You’re Playing the Wrong Game

by Wayne Firebaugh on January 25, 2011

Let’s just agree that the federal financial aid formulas overstate your family’s ability to pay for college.

For that reason, many parents try to game the system by reducing their reportable resources. At the top end of the scale, the aid formulas assess your income at 46%. However, your assets are assessed at “only” 5.6%. In other words, you have to contribute a maximum $560 out of a $10,000 assessable asset to pay college expenses. However, each $10,000 of income could require you to reduce your standard of living by $4,600.

Why then does everyone try to reduce assets, but pay no attention to their includable financial aid income? Maybe it’s because asset solutions are much easier to implement. There are various financial assets that are invisible to the financial aid formulas.
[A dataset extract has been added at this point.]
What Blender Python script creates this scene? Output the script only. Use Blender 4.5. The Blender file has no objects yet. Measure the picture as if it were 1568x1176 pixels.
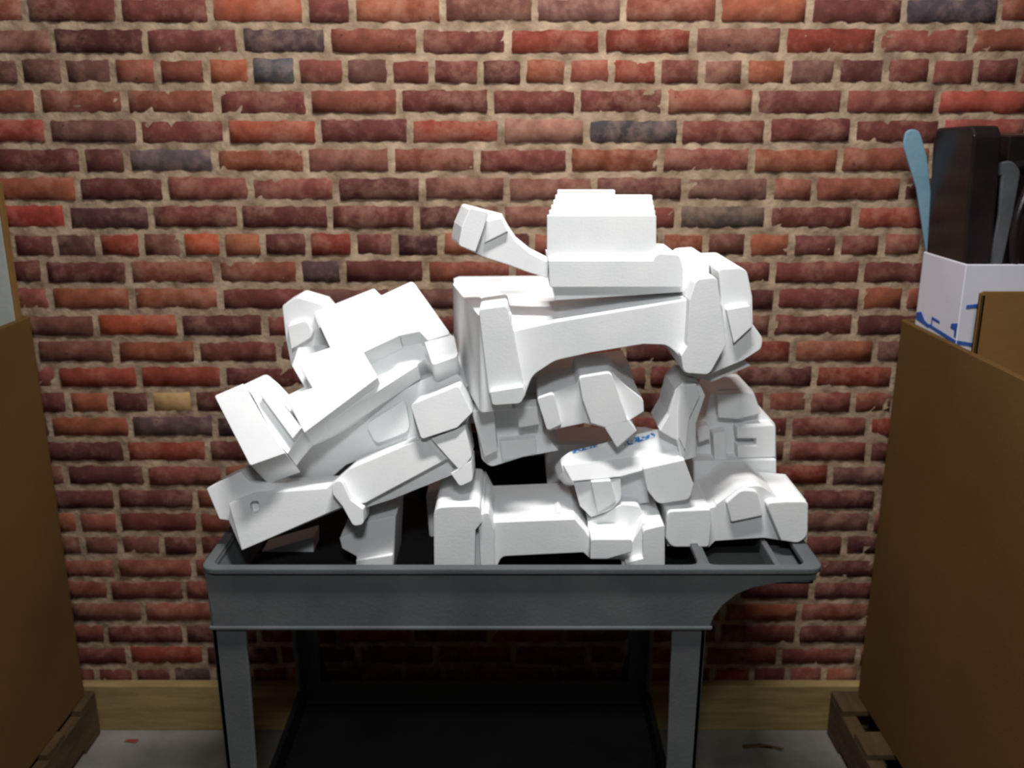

As such, there is no shortage of advisors who would help you move your assessable assets to one of these non-assessable financial assets. Of course, non-assessable assets such as life insurance or annuity contracts often carry hefty fees and unintended financial consequences.

Admittedly, some of the more common ways to reduce taxable income, like contributing to your company’s qualified retirement plan or your own IRA, don’t reduce financial aid income. There are ways, however, to reduce both your taxable and financial aid income. For example, contributing to your flexible spending account, delaying the start of your pension payments, or delaying income in your family business represent options for reducing current-year taxable and financial aid income.

It may not be easy but if you really want to increase your aid eligibility, concentrate your efforts on reducing your assessable income rather than your assessable assets.